Надо отдыхать, лечиться, преодолевать недуг и душевный упадок. Он внушал себе эту мысль. Он уговаривал себя. Да и письма Карташева о том же: всеми силами, духовными и физическими, надо пережить Сталиных, Молотовых, Кагановичей, всех убийц, всех едящих и пьющих с ними. Надо, но… очень слаб. Однажды во время гулянья его потянуло в пропасть. Произошло это исподволь, во время головокружения. Возможно, сказался сильный астигматизм.
Воздух Булони, куда Шмелевы вернулись осенью, теперь казался невыносимым. Где та земля обетованная?.. Он бы поехал в Югославию, как он говорил — к сербушкам, там у него есть читатели. Но там у него нет близкого человека. Близкий человек в Германии, но в Германии близкому человеку жить стало опасно. Осенью 1934 года Ильин, профессор Русского научного института в Берлине, был уволен нацистами с работы, поскольку отказался преподавать по их программе. Обвинили его и в том, что он не поддерживал планов об отделении Украины (этому вопросу были посвящены и допросы Ильина в гестапо), что не насаждал идеологии нацистов среди эмиграции, что не вел среди студентов антисемитскую пропаганду. Ильин, действительно, полагал, что антисемитизм вреден и для России, и для эмиграции. После обвинений и таскания по допросам ему, под угрозой концлагеря, запретили вести политическую деятельность.
И ужасное положение Ильина, и убийство в Марселе югославского короля Александра I Карагеоргиевича повергли Шмелева в отчаяние. Вновь он терял силы для сопротивления, вновь рушилась вера, вновь почувствовал опустошенность, вновь решил, что мир брошен, что всё во власти случая и злой человеческой воли. Действительно, на свете счастья нет, но нет и покоя и воли. Он даже не мог читать Евангелие.

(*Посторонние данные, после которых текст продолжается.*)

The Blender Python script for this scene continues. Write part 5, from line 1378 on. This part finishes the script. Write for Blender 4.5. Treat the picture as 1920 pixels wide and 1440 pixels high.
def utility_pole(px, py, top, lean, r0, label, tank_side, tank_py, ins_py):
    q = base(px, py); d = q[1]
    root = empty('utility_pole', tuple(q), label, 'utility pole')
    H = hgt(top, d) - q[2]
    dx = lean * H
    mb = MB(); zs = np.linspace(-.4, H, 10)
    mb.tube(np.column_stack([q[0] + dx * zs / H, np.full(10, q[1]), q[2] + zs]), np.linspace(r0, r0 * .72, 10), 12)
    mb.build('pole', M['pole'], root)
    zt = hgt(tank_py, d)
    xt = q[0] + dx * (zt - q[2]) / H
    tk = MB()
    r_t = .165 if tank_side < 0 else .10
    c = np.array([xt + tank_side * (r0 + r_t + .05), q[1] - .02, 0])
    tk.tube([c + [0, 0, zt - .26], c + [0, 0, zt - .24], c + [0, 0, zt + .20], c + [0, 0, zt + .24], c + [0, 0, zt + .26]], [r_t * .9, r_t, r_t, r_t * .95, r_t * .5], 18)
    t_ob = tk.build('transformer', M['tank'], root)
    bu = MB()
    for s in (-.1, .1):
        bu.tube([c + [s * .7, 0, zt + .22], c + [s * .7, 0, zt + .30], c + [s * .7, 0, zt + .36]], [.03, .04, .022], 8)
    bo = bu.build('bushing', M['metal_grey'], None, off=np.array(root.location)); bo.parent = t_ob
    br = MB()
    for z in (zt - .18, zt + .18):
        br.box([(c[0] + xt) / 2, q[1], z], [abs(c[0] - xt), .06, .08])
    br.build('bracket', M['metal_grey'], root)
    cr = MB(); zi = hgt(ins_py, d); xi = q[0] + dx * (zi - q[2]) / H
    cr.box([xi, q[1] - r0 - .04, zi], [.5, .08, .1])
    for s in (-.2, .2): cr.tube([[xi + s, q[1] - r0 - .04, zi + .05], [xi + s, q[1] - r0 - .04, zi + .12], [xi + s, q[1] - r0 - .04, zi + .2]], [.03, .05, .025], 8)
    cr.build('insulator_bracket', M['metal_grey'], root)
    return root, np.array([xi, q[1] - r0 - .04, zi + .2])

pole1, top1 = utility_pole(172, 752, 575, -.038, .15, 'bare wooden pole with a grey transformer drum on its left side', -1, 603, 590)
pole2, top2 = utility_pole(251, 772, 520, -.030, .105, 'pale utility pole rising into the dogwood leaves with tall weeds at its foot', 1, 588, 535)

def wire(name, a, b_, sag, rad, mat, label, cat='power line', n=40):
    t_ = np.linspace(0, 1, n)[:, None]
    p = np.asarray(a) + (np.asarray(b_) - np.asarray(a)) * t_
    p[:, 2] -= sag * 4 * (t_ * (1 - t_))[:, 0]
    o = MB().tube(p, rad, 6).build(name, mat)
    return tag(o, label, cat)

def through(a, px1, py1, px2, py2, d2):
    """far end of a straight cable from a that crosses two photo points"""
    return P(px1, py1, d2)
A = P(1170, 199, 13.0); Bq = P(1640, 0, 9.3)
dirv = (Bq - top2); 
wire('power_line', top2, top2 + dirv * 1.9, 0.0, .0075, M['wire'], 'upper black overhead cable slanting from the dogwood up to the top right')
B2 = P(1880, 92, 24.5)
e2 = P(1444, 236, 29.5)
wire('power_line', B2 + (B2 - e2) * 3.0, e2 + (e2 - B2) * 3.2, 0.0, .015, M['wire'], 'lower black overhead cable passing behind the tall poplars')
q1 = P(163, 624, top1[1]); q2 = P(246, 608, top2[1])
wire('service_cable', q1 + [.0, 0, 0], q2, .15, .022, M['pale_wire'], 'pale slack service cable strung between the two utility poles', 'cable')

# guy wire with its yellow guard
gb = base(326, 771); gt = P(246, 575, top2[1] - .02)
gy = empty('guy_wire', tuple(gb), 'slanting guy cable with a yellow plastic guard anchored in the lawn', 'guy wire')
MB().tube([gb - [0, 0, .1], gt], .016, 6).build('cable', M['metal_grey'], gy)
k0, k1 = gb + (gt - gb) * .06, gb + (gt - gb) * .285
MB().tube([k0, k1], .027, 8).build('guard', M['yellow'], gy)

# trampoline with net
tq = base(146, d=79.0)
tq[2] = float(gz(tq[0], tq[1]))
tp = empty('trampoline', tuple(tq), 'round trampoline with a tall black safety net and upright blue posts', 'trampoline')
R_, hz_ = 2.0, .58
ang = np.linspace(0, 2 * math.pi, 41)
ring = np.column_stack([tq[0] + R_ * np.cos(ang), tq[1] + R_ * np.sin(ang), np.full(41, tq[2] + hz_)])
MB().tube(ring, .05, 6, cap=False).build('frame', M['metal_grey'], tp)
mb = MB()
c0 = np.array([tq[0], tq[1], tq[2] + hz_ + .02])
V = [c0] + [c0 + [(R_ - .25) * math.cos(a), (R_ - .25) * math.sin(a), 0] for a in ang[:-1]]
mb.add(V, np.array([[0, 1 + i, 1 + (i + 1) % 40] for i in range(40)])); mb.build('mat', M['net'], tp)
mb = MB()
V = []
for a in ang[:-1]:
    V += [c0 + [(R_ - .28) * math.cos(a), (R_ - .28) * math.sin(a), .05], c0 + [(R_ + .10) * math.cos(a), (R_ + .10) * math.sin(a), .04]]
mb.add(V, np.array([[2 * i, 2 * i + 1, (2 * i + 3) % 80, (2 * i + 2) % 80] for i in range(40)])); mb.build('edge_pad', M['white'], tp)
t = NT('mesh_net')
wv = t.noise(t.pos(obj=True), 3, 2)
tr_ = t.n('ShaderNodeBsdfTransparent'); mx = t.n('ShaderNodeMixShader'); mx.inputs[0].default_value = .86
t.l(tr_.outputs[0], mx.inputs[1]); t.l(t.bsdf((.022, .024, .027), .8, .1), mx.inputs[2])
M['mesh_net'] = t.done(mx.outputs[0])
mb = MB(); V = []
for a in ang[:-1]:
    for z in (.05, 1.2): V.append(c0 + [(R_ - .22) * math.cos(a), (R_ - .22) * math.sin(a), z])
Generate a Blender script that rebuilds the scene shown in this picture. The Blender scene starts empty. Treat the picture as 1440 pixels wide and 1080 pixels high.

Не стремясь, как писал Пушкин, себе присвоить ум чужой, он принялся искать спасение, новые силы и новые жизненные смыслы и у Шекспира, и в мифологии, у Геродота… все-таки лучше мифология, но только не вопросы о жизни и смерти у мыслителей… В ноябре он попросил совета у Ильина: что почитать, чтобы напитало душу? Так и писал: «Лучше Гомера — не знаю. Евангелие — не могу, сейчас не могу. Хорошую старую книгу»[436]. Он вспомнил о Гете и перечитал «Фауста», но оказалось, что все наивно, все о малом: «А Фауст — дурак — пустышка! Болтун! А Мефистофель — жалкий „Приготовишка“!»[437]